I was whingeing about this a few months ago, not for the first time, when an eruption from the sofa gave me an idea. "In the name of sanity, woman," roared Matthew, "will this infernal bleating never cease? If you're that bloody bothered about making new friends, why don't you become a parent rep?"

And then, after pausing a moment to ponder what he had just said, he burst in to such a prolonged and violent bout of laughter that for a moment I thought his life might be in peril. So did he, judging by the hoarsely whispered: "Tracheotomy... give me a tracheotomy."

I waited for the fit to pass before asking him what was so funny and Matthew said: "Please tell me you're not serious. Please tell me you would never seriously consider becoming a parent rep."

"Why not?" I asked.

"Because for one thing you are so antisocial you make Howard Hughes look like Christopher Biggins, and for another, you have the organisational skills of a retarded crane fly. You couldn't organise a bell-chiming display in a leper colony." I listened carefully, mulled it over for several hours and then applied to become a parent rep for Louis's class.



It is fortunate that I share the job with another mother whose experience in the field, not to mention her appraisal of my organisational skills, means I've been given very little to do, just man a hairspray and tattoo stall at the school Christmas Fair for an hour and remember to bring two plastic bowls and a second-hand sponge (for applying the tattoos.)

I also tried to contribute to a meeting at which such issues as security within the school grounds and the lack of space in which those in year eight could put their sports bags were raised.
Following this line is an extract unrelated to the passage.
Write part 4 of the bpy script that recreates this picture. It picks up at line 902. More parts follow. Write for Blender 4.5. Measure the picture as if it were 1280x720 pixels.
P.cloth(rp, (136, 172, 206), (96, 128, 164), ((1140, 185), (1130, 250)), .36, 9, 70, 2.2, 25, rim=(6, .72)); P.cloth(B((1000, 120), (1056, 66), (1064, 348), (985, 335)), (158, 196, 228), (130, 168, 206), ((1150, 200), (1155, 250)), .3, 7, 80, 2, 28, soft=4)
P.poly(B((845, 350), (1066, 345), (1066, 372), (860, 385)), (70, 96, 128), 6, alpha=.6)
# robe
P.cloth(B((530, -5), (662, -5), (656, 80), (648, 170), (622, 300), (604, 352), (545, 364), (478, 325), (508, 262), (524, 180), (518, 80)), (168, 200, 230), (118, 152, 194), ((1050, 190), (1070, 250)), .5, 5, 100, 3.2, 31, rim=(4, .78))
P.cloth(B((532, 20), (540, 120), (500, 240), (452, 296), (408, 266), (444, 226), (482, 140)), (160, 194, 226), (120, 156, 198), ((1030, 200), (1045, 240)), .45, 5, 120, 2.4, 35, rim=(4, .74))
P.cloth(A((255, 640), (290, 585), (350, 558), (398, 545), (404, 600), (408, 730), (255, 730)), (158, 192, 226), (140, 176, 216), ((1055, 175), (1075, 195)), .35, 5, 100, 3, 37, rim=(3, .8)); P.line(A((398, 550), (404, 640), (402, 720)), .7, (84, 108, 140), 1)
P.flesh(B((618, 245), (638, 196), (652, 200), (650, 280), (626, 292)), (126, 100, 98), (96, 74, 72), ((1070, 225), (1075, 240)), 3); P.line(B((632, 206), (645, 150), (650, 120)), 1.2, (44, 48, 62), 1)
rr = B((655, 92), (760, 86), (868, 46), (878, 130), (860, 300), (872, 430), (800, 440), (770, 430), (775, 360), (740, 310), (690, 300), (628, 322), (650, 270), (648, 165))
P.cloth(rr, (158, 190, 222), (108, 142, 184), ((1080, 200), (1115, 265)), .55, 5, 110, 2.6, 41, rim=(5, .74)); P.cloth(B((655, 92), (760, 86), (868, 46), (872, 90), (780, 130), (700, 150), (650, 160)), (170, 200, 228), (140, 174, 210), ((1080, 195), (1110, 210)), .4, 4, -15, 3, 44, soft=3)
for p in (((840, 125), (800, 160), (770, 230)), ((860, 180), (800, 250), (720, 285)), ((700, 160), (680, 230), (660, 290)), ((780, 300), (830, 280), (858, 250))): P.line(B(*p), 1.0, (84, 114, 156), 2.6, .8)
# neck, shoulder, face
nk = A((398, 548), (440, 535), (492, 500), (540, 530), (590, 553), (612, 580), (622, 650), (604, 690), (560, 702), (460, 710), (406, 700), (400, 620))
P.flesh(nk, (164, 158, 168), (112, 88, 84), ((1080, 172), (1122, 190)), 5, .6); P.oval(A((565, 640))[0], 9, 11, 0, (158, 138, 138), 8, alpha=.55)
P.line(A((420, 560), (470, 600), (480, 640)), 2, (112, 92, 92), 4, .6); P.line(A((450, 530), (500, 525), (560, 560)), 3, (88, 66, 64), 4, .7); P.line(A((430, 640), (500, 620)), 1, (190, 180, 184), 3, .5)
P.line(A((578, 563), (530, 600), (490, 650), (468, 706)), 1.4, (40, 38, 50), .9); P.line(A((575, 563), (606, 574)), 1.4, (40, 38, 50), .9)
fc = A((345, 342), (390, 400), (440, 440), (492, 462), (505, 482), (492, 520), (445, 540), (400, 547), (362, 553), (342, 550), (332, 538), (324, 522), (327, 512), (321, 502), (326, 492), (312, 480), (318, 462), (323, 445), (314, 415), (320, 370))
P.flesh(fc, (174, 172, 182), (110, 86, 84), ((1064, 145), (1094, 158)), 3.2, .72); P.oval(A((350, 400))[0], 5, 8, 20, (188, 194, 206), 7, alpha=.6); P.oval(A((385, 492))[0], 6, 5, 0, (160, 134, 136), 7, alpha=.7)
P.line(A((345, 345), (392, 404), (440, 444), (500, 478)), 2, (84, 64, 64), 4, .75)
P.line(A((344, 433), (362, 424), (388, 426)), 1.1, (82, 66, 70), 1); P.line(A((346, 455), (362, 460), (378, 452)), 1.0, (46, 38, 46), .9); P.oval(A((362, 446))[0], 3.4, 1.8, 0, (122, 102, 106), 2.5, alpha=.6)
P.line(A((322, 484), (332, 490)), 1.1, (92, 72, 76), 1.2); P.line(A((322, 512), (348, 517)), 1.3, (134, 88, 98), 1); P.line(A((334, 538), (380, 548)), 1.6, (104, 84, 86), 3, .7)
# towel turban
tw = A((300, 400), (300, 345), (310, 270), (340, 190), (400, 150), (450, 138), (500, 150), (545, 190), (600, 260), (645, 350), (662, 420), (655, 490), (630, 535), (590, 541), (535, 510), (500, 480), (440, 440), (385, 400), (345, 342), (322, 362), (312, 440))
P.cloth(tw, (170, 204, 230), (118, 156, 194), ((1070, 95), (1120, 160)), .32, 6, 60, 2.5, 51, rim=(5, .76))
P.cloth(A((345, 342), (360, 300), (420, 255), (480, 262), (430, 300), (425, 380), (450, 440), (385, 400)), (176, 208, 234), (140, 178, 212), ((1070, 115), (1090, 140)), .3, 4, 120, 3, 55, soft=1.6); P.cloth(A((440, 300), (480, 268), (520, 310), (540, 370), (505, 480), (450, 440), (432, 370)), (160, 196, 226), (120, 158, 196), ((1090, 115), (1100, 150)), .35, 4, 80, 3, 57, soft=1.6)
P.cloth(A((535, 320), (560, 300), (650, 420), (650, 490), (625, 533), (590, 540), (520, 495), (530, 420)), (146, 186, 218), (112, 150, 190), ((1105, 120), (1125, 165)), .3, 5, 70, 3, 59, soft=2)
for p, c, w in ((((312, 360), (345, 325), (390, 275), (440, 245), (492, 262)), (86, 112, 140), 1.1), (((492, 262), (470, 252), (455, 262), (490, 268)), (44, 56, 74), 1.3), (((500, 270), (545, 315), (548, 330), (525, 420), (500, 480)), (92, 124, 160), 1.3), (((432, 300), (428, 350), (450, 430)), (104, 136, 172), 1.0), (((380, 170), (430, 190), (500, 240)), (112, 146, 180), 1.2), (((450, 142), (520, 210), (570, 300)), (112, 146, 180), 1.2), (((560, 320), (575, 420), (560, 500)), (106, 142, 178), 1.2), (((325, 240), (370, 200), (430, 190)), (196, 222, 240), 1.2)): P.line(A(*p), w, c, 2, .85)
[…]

The reason I said nothing was that I don't have a child in year eight, while the security two socking great electronic metal gates, obviously programmed to respond only to the larger and more expensive 4x4s seemed fine to me. I had been planning to ask for more bike racks but another mother got in before me. She was quite a way away from me but I think that her suggestion involved moving the bike racks altogether and relocating them at the furthest end of the playing fields by the compost heap, thereby making more room for the larger vehicles dropping off the smaller children at the pre-prep.

Louis had asked me to raise the possibility of organising a school dog show, since many parents bring along their four-legged friends at pick-up time, but again someone beat me to it with what sounded, from where I was sitting, like a suggestion that money could be raised selling poop-scoop bags (bearing the school emblem perhaps) that would serve to diminish the risk of stepping in something nasty on the way to the ballet class.



Indeed it seems that being a parent rep has had exactly the opposite effect to the one I had hoped for. So hopeless was I at organising the International Relief charity gift-filled shoeboxes for children less fortunate than our own (Louis, in a tone uncannily similar to his father's, wondered who these people might be), I was under the impression that at one stage I was being shunned. As Louis pointed out, it wasn't as if I had been asked to mastermind the entire project, I only had to organise his shoe-box and I got that wrong by providing him with a receptacle that was too big; it had once contained Wellington boots.

And then came my chance for redemption when I heard that Veronica, a popular child in the same class as Louis, was leaving. It was my masterstroke to invite everyone for a pizza at a nearby restaurant by way of a farewell gesture. Louis set about making a card, which involved photographing the class holding up placards saying "Good Luck" and "We'll Miss You!" and I sent emails arranging for the photography to take place and inviting people for the pizza. Unfortunately, owing to a glitch in my emailing I sent all 20 emails to Veronica's mother, which meant that she was the only one featured in the card and that hers was the only child, other than Louis, who turned up for the pizza.



Louis says that he hopes I won't be offended if he starts a petition to have me demoted from my parent rep post. I told him he didn't have to bother because I intended to fire myself. I did it last week with a round robin email but I have yet to hear back.